■ Exercise aim
Begin with the first line of the listing and quote every line through the one containing "from mathutils import Vector, Matrix, Euler, noise"; give only those lines.

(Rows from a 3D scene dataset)
○ ○ ○ ○ ○ ○ ○

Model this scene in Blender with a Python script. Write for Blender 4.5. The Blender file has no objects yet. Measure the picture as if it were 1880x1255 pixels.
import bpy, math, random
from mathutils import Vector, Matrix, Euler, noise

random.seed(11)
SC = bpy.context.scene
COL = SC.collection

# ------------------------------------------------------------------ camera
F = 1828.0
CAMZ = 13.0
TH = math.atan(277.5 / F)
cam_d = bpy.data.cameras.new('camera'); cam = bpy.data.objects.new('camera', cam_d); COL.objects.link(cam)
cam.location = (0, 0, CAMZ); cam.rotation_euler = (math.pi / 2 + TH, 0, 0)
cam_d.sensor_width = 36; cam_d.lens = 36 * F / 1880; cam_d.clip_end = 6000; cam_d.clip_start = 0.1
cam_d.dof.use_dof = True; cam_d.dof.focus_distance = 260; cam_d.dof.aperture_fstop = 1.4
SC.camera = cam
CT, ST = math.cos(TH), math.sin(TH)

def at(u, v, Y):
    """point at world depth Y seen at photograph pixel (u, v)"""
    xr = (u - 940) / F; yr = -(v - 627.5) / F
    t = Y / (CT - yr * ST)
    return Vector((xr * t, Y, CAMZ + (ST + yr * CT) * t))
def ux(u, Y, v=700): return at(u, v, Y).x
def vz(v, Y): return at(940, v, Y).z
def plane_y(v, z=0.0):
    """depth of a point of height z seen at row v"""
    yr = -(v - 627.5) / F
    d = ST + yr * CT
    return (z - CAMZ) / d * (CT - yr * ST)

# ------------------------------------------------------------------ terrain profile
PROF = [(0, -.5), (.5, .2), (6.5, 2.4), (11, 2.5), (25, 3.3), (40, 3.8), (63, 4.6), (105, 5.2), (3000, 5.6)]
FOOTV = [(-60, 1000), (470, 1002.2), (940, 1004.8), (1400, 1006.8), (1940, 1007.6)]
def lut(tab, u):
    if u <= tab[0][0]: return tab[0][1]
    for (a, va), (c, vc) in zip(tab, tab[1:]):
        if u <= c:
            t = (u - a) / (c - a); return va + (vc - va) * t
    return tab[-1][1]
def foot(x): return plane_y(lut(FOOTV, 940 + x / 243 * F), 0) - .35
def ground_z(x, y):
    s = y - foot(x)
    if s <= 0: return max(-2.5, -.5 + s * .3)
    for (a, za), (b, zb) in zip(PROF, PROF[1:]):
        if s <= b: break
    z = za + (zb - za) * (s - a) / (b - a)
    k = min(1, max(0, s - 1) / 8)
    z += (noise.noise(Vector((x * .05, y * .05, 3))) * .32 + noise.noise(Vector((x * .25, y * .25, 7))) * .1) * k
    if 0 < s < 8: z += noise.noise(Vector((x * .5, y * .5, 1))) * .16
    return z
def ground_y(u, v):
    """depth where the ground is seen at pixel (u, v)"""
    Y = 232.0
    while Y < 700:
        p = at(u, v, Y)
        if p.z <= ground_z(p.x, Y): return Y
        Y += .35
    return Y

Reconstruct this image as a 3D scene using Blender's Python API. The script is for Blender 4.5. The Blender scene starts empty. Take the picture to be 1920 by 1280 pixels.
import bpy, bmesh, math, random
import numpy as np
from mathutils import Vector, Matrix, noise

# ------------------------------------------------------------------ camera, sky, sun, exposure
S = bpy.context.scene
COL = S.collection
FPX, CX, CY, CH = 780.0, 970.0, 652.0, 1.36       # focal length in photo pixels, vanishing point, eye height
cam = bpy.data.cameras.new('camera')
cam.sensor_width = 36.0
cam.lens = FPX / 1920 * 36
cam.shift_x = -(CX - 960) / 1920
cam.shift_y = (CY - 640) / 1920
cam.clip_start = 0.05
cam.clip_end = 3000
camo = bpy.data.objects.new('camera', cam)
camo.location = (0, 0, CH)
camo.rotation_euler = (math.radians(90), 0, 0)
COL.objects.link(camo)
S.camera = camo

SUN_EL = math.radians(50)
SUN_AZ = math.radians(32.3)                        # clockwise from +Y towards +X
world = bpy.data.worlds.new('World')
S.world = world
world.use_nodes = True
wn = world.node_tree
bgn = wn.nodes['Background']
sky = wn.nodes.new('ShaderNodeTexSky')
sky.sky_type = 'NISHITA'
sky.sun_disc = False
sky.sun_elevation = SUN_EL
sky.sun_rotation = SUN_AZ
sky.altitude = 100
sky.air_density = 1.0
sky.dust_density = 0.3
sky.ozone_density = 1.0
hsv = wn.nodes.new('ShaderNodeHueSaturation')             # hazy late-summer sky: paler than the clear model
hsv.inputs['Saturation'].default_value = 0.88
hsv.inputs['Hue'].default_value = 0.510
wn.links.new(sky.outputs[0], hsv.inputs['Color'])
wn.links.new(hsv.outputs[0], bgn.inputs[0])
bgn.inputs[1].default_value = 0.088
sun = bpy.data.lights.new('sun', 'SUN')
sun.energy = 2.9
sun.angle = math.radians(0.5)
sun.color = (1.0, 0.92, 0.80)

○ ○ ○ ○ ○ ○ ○

■ Result of this exercise
Model this scene in Blender with a Python script. Write for Blender 4.5. The Blender file has no objects yet. Measure the picture as if it were 1880x1255 pixels.
import bpy, math, random
from mathutils import Vector, Matrix, Euler, noise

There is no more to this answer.